Equality is not a credential

Sara Ahmed resigned from her post after trying for several years to get justice for a series of victims of sexual harassment at Goldsmiths University.  Her discussion of the resignation is here.  She has now written a powerful piece that discusses the ways that institutional efforts toward greater equality have come to be paperwork exercises.  Worse yet:

Being good at writing documents become a competency that is also an obstacle for diversity work, as it means that the university gets judged as good because of the document….

So a problem can be reproduced by the appearance of having solved it. I mention this earlier work on diversity here and now for a reason. It helped me to make sense of a statement on Sexual Harassment published by the college on June 3rd in response to the attention given to the problem on social media (an attention that has something to do with an act of bringing to attention).

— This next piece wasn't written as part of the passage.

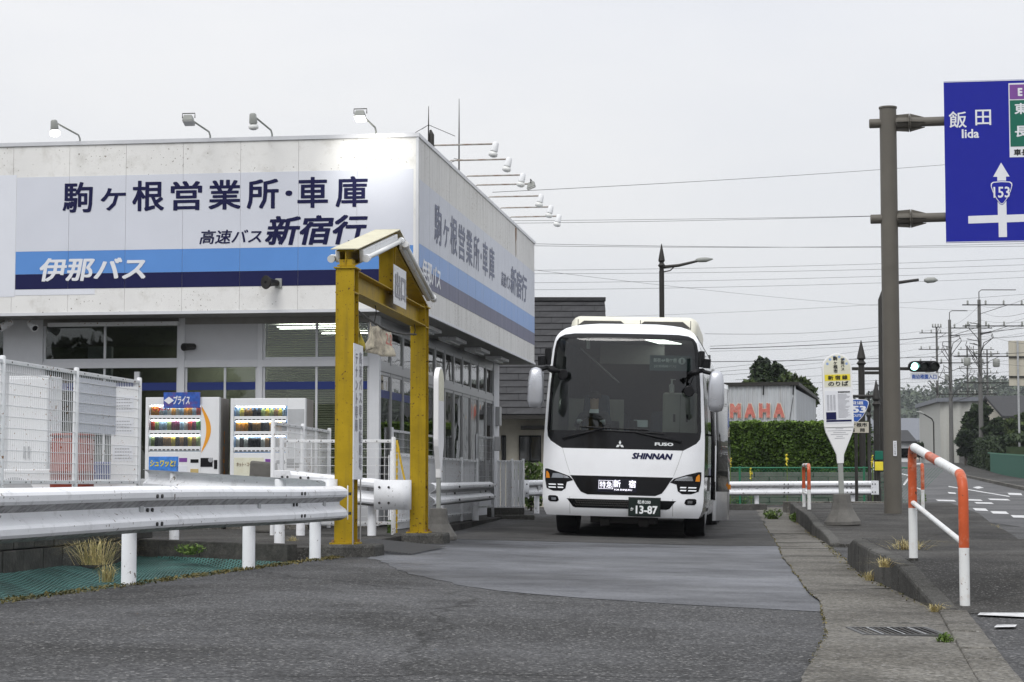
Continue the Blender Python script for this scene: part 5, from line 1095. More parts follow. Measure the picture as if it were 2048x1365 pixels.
for y in (2.8, 3.7, 4.6):
    for x in (-.85, -.4, .4, .85):
        mb = MB(); mb.hexa([(x - .2, y, 1.0), (x + .2, y, 1.0), (x + .2, y + .15, 1.0), (x - .2, y + .15, 1.0), (x - .16, y + .2, 2.05), (x + .16, y + .2, 2.05), (x + .16, y + .3, 2.05), (x - .16, y + .3, 2.05)]); mb.build('seat_back', 'seat_cloth', bus, bevel=.04)
mb = MB(); mb.hexa([(-.82, 1.55, 1.35), (-.3, 1.55, 1.35), (-.3, 1.68, 1.35), (-.82, 1.68, 1.35), (-.76, 1.72, 2.25), (-.36, 1.72, 2.25), (-.36, 1.82, 2.25), (-.76, 1.82, 2.25)]); mb.box(-.82, -.3, 1.0, 1.55, 1.22, 1.36); mb.build('driver_seat', 'seat_cloth', bus, bevel=.04)
ring = [(-.56 + .23 * math.cos(a), .98 + .10 * math.sin(a), 1.66 + .20 * math.sin(a)) for a in [2 * math.pi * q / 20 for q in range(21)]]
mb = MB(); mb.tube(ring, .016, 8); mb.tube([(-.56, .98, 1.66), (-.56, .85, 1.4)], .03, 8); mb.bar((-.77, .98, 1.66), (-.35, .98, 1.66), .03, .02); mb.build('steering_wheel', 'black', bus, smooth=True)
# driver
def skin_person():
    V = []; E = []; Rr = []
    def v(p, r, fr=None):
        V.append(p); Rr.append(r); i = len(V) - 1
        if fr is not None: E.append((fr, i))
        return i
    pe = v((0, 0, 0), (.15, .11)); s1 = v((0, -.01, .2), (.14, .1), pe); s2 = v((0, 0, .40), (.16, .10), s1); nk = v((0, -.01, .53), (.055, .055), s2); jw = v((0, -.035, .61), (.07, .08), nk); hd = v((0, -.03, .70), (.085, .1), jw); tp = v((0, -.02, .78), (.06, .075), hd)
    for s in (-1, 1):
        sh = v((s * .19, 0, .46), (.062, .06), s2); el = v((s * .27, -.18, .26), (.045, .045), sh); wr = v((s * .2, -.42, .30), (.03, .03), el); pm = v((s * .19, -.49, .33), (.038, .022), wr)
        for q in range(4):
            k = v((s * .19 + (q - 1.5) * .018, -.545, .345 + .004 * q), (.009, .009), pm); v((s * .19 + (q - 1.5) * .018, -.56, .315), (.008, .008), k)
        k = v((s * .15, -.51, .34), (.011, .011), pm); v((s * .14, -.54, .33), (.009, .009), k)
        hp = v((s * .1, -.05, -.02), (.1, .09), pe); kn = v((s * .13, -.46, .02), (.068, .068), hp); an = v((s * .13, -.52, -.36), (.045, .045), kn); v((s * .13, -.68, -.4), (.04, .03), an)
    me = bpy.data.meshes.new('person'); me.from_pydata(V, E, []); o = bpy.data.objects.new('tmp', me); COL.objects.link(o)
    o.modifiers.new('k', 'SKIN'); o.modifiers.new('u', 'SUBSURF').levels = 2
    for i, r in enumerate(Rr): o.data.skin_vertices[0].data[i].radius = r
    o.data.skin_vertices[0].data[0].use_root = True
    bpy.context.view_layer.update()
    out = bpy.data.meshes.new_from_object(o.evaluated_get(bpy.context.evaluated_depsgraph_get())); bpy.data.objects.remove(o)
    out.materials.clear()
    for m in ('uniform', 'skin', 'shirt'): out.materials.append(MATS[m])
    for p in out.polygons:
        c = p.center; p.material_index = 1 if c.z > .545 else (2 if (c.z > .47 and c.y < -.03 and abs(c.x) < .07) or c.y < -.44 and c.z > .25 else 0)
    out.shade_smooth(); return out
pm_ = skin_person(); po = obj('person', pm_, None); bl_ = bus.matrix_basis.copy() if False else Matrix.Translation(bus.location) @ bus.rotation_euler.to_matrix().to_4x4()
po.matrix_world = bl_ @ Matrix.Translation((-.56, 1.36, 1.47)); tag(po, 'coach driver in dark uniform and white collar seated behind the windscreen', 'person')
mb = MB(); mb.lathe([(.10, .71), (.105, .75), (.09, .8), (.05, .825)], (0, -.012, 0), 16); mb.build('hair', 'hair', po, smooth=True)
for s in (-1, 1): mb = MB(); mb.tube([(s * .032, -.125, .705), (s * .032, -.132, .705)], .011, 8); mb.build('eye', 'hair', po)
mb = MB(); mb.hexa([(-.012, -.12, .665), (.012, -.12, .665), (.008, -.1, .665), (-.008, -.1, .665), (-.006, -.128, .7), (.006, -.128, .7), (.004, -.1, .71), (-.004, -.1, .71)]); mb.build('nose', 'skin', po, bevel=.004)
# ================================================================= DIRECTION SIGN ON ITS BIG POLE
sgn = thing('direction_sign', 'tall brown steel pole carrying a blue direction sign at the right edge', 'road sign', (6.87, 36, .33))
mb = MB(); mb.tube([(0, 0, -.3), (0, 0, 7.36), (0, 0, 7.37), (0, 0, 7.4)], [.16, .152, .165, .165], 28); mb.build('pole', 'brown_pole', sgn, smooth=40)
SA = BA; u_ = Vector((math.cos(SA), math.sin(SA), 0)); nrm = Vector((math.sin(SA), -math.cos(SA), 0))
for z in (7.10, 5.34):
    mb = MB(); mb.tube([u_ * -.34 + Vector((0, 0, z)), u_ * -.33 + Vector((0, 0, z)), u_ * 4.2 + Vector((0, 0, z + .05))], [.07, .085, .085], 18); arm = mb.build('arm', 'brown_pole', sgn, smooth=40)
    mb = MB(); mb.tube([u_ * .14 + Vector((0, 0, z)), u_ * .36 + Vector((0, 0, z))], [.10, .10], 14); mb.tube([u_ * .36 + Vector((0, 0, z)), u_ * .375 + Vector((0, 0, z))], .17, 16); mb.tube([u_ * .39 + Vector((0, 0, z)), u_ * .405 + Vector((0, 0, z))], .17, 16); mb.tube([u_ * .405 + Vector((0, 0, z)), u_ * .6 + Vector((0, 0, z))], [.11, .088], 14)
    mb.build('flange', 'brown_pole', arm)
    for a in (0, 90, 180, 270):
        w = Vector((0, 0, 1)) * math.sin(R(a)) + nrm * math.cos(R(a)); mb = MB(); c = Vector((0, 0, z)); ps = [u_ * .15 + c + w * .09, u_ * .36 + c + w * .09, u_ * .36 + c + w * .165, u_ * .15 + c + w * .15]; q = u_.cross(w) * .006
        mb.hexa([p - q for p in ps] + [p + q for p in ps]); ps = [u_ * .405 + c + w * .08, u_ * .66 + c + w * .08, u_ * .66 + c + w * .095, u_ * .405 + c + w * .165]; mb.hexa([p - q for p in ps] + [p + q for p in ps]); mb.build('gusset', 'brown_pole', arm)
po_ = at(1889, 330, 35.9) - Vector((6.87, 36, .33)); O = Vector((po_.x, 0, 0)); O = u_ * po_.x + nrm * .12
W_, zb, zt_ = 3.0, 4.87, 7.82
P = lambda a, z, k=0: O + u_ * a + nrm * k + Vector((0, 0, z))
mb = MB(); mb.hexa([P(0, zb, -.03), P(W_, zb, -.03), P(W_, zb, 0), P(0, zb, 0), P(0, zt_, -.03), P(W_, zt_, -.03), P(W_, zt_, 0), P(0, zt_, 0)]); pn = mb.build('sign_panel', 'sign_blue', sgn)
def flat(name, m, pts, k): mb = MB(); mb.prism([(a, z) for a, z in pts], O + nrm * k, u_, (0, 0, 1), 0, .002); return mb.build(name, m, pn)
PU = 36 / F; ZC = lambda y: at(1950, y, 35.85).z - .33
U = lambda px: (px - 1889) * PU * .998
for a0, a1, z0, z1 in ((0, W_, zt_ - .018, zt_ - .006), (0, W_, zb + .006, zb + .018)): flat('border', 'sign_white', [(a0, z0), (a1, z0), (a1, z1), (a0, z1)], .001)
T = lambda s, m, x0, x1, y0, y1, b=.02, k=.003: text(s, m, pn, O + u_ * U(x0) + Vector((0, 0, ZC(y1))), u_, Z, U(x1) - U(x0), ZC(y0) - ZC(y1), off=k, bold=b)
T('飯', 'sign_white', 1898, 1933, 226, 259, .012); T('田', 'sign_white', 1950, 1981, 224, 255, .012); T('Iida', 'sign_white', 1923, 1957, 262, 280, .025)
flat('inset', 'sign_white', [(U(2016), ZC(320)), (U(2190), ZC(320)), (U(2190), ZC(173)), (U(2016), ZC(173))], .002); flat('inset_purple', 'sign_purple', [(U(2018), ZC(205)), (U(2188), ZC(205)), (U(2188), ZC(176)), (U(2018), ZC(176))], .005); flat('inset_green', 'sign_green', [(U(2018), ZC(299)), (U(2188), ZC(299)), (U(2188), ZC(207)), (U(2018), ZC(207))], .005)
T('E', 'sign_white', 2034, 2043, 183, 199, .06, .008); T('東', 'sign_white', 2027, 2052, 213, 235, .03, .008); T('長', 'sign_white', 2027, 2052, 258, 280, .03, .008); T('車長', 'black_ink', 2024, 2054, 304, 317, .04, .005)
flat('arrow', 'sign_white', [(U(1992), ZC(478)), (U(2008), ZC(478)), (U(2008), ZC(449)), (U(2150), ZC(446)), (U(2150), ZC(431)), (U(2008), ZC(434)), (U(2008), ZC(358)), (U(2015), ZC(358)), (U(1999), ZC(330)), (U(1983), ZC(358)), (U(1991), ZC(358)), (U(1991), ZC(434)), (U(1933), ZC(435)), (U(1933), ZC(450)), (U(1992), ZC(449))], .001)
def shield(cx, cy, w, h, n=20):
    o = []
    for q in range(n):
        a = 2 * math.pi * q / n + math.pi / 2; r = 1 / (1 + .0) ; x = math.cos(a); y = math.sin(a)
        k = .5 + .5 * (y + 1) / 2 ; o.append((cx + x * w / 2 * (k ** .55) * (1.0), cy + y * h / 2))
    return o
tri = lambda cx, cy, w, h: [(cx + a * w / 2, cy + b * h / 2) for a, b in ((0, -1), (-.16, -.93), (-.5, -.5), (-.82, .1), (-.98, .6), (-.96, .82), (-.78, .95), (0, 1), (.78, .95), (.96, .82), (.98, .6), (.82, .1), (.5, -.5), (.16, -.93))]
cx, cy = U(1999), (ZC(368) + ZC(412)) / 2; hh = ZC(366) - ZC(413)
flat('route_shield', 'sign_blue', tri(cx, cy, U(2023) - U(1976), hh * 1.03), .004); flat('route_shield', 'sign_white', tri(cx, cy, U(2021) - U(1978), hh * .98), .0065); flat('route_shield', 'sign_blue', tri(cx, cy, U(2019) - U(1980), hh * .90), .009)
T('153', 'sign_white', 1983, 2015, 378, 400, .02, .012)
mb = MB(); mb.box(-.018, .045, -.175, -.165, 1.03, 1.3); st_ = mb.build('sticker', 'sign_white', sgn); text('中部地方整備', 'black_ink', st_, (.0, -.175, 1.05), X, Z, .026, .23, vert=True, off=.002)

# ================================================================= STREET FURNITURE BEYOND
def spear(mb, H, r):
    mb.tube([(0, 0, H), (0, 0, H + .1), (0, 0, H + .16), (0, 0, H + .24), (0, 0, H + .3), (0, 0, H + .42), (0, 0, H + .8)], [r * .9, r * .9, r * 1.5, r * .8, r * 1.35, r * 1.1, .01], 10)
def post(px, ytop, Y_, lab, r=.07, name='ornamental_post', grp='dark ornamental posts with spear tips'):
    p = at(px, ytop, Y_); g = hgt(p.x, Y_); t = thing(name, lab, 'post', (p.x, Y_, g), 0, grp); H = p.z - g - .8
    mb = MB(); mb.tube([(0, 0, -.1), (0, 0, .5), (0, 0, .52), (0, 0, H)], [r * 1.3, r * 1.3, r, r], 12); mb.build('shaft', 'dark_metal', t, smooth=40)
    mb = MB(); spear(mb, H, r); mb.build('spear_tip', 'dark_metal', t, smooth=40); return t, H
t, H = post(1323, 488, 58, 'dark ornamental street lamp with spear tip rising behind the coach', .075, 'street_lamp', None)
za = at(1323, 528, 58).z - hgt(5, 58); mb = MB(); mb.tube([(0, 0, za - .1), (.5, 0, za - .05), (1.05, 0, za + .08)], [.05, .045, .035], 8); mb.tube([(0, 0, za - .25), (.25, 0, za - .2), (.4, 0, za - .06)], .02, 6); mb.build('arm', 'dark_metal', t)
mb = MB(); mb.tube([(1.0, 0, za + .1), (1.1, 0, za + .11), (1.3, 0, za + .12), (1.5, 0, za + .14)], [.04, .07, .075, .02], 10); mb.build('lamp_head', 'lamp_house', t, smooth=True)
t, H = post(1722, 681, 55, 'tall ornamental post with spear tip crossed by the signal arm', .09)
t, H = post(1752, 760, 52, 'ornamental post with spear tip close left of the big pole', .08); za = at(1752, 793, 52).z - hgt(9.5, 52); mb = MB(); mb.tube([(-.75, 0, za), (0, 0, za)], .04, 8); mb.build('arm', 'dark_metal', t)
post(1737, 783, 53, 'thin ornamental post left of the big pole', .05)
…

The statement refers to various activities as evidence of its credentials. One activity is Athena Swan: which has become reduced to a branding exercise (which is not to say that is all that it is) by being evoked in this way on a statement on sexual harassment. Another activity they reference is the conference on Sexual Harassment in Higher Education (SHHE) that took place in December 2015. The conference was organised by Anna Bull, Tiffany Page and Leila Whitley who were . They as organisers have just published an important and powerful response to the college’s statement. As they note: “It was because no one was else was willing to organise an event on sexual harassment that we took it upon ourselves. This has been a recurring theme during our time at Goldsmiths: the reliance on the labour and energy of students, rather than a concerted effort by the institution.”An event that was claimed as evidence of what the college was doing came about because of what the college was not doing.

This article is really a must-read for all of us who are working to make philosophy more equal, writing endless documents and protocols, organising workshops, etc.